Directions for this task:
Identify each line below containing the string "Blender" and copy it.

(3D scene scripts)
━━━━

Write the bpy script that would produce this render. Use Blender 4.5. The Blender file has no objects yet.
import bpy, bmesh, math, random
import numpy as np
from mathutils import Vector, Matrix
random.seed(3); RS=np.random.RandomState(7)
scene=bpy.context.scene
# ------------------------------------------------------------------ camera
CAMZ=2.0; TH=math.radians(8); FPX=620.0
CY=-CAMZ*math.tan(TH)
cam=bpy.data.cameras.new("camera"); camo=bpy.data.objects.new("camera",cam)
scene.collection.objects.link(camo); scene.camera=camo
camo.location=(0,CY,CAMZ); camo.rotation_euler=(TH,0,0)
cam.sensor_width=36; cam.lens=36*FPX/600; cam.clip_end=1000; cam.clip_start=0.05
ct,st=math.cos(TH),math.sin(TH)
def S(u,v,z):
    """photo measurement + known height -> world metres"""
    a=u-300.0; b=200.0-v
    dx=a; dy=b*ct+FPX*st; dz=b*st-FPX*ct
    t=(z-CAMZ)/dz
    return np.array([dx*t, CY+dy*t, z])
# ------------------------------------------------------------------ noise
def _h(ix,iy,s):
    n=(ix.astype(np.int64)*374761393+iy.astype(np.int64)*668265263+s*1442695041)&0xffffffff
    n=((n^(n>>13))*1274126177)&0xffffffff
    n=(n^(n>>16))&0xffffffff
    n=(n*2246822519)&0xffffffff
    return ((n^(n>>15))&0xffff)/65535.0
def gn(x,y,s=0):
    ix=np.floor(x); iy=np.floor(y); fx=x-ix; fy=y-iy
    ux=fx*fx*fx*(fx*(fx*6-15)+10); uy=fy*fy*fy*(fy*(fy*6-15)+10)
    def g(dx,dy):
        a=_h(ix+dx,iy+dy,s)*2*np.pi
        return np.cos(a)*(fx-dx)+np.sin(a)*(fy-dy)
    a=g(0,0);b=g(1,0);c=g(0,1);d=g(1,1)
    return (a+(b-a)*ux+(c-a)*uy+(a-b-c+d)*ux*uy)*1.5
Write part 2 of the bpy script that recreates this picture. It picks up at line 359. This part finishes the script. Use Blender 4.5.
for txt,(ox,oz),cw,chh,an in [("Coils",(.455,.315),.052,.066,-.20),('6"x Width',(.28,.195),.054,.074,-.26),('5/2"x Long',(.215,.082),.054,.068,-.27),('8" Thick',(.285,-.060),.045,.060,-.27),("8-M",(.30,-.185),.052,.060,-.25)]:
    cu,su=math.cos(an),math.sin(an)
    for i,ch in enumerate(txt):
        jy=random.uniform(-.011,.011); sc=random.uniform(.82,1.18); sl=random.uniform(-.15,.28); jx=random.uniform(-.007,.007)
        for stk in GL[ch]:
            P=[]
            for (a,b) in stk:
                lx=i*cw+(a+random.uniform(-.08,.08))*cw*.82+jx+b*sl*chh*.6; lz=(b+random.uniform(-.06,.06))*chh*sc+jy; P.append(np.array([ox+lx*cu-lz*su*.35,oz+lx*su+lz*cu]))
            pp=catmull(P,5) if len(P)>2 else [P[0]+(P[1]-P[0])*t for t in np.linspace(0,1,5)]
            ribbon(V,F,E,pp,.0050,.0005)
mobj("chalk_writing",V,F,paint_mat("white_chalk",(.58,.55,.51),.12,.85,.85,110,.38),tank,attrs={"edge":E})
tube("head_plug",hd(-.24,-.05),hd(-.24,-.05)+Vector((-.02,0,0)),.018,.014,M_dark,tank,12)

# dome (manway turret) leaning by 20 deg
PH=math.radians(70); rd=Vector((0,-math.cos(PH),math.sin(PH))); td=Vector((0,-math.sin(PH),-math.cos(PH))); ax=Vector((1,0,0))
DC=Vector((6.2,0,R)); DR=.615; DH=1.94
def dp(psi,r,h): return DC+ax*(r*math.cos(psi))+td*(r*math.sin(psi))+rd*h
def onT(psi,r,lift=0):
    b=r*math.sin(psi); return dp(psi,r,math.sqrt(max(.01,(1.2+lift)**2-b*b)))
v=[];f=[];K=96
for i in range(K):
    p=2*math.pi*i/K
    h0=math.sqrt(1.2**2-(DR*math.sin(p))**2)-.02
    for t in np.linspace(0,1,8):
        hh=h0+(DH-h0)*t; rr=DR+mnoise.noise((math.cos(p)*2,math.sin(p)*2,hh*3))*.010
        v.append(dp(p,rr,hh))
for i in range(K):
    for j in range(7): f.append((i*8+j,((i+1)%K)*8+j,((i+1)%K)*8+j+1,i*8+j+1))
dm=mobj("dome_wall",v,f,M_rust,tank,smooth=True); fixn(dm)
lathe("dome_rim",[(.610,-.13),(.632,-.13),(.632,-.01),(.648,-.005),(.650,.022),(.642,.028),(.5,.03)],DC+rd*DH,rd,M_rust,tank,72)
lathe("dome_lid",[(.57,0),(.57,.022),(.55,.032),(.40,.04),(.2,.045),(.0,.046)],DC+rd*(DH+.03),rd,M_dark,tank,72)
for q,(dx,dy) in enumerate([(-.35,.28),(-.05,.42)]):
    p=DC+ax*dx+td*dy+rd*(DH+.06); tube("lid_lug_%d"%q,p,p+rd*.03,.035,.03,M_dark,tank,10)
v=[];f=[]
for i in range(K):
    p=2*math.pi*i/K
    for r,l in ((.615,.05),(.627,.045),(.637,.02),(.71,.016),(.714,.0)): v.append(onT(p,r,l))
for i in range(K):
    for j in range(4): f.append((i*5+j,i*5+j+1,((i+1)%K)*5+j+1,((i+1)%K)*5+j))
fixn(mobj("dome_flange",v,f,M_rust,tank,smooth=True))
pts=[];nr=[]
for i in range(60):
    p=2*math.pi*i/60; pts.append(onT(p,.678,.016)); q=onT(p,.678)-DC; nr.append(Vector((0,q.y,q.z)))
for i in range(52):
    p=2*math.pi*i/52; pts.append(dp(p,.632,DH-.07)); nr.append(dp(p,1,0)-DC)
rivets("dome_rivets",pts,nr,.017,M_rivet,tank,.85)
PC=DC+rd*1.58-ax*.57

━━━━

Solution to this problem:
Write the bpy script that would produce this render. Use Blender 4.5. The Blender file has no objects yet.
Write part 2 of the bpy script that recreates this picture. It picks up at line 359. This part finishes the script. Use Blender 4.5.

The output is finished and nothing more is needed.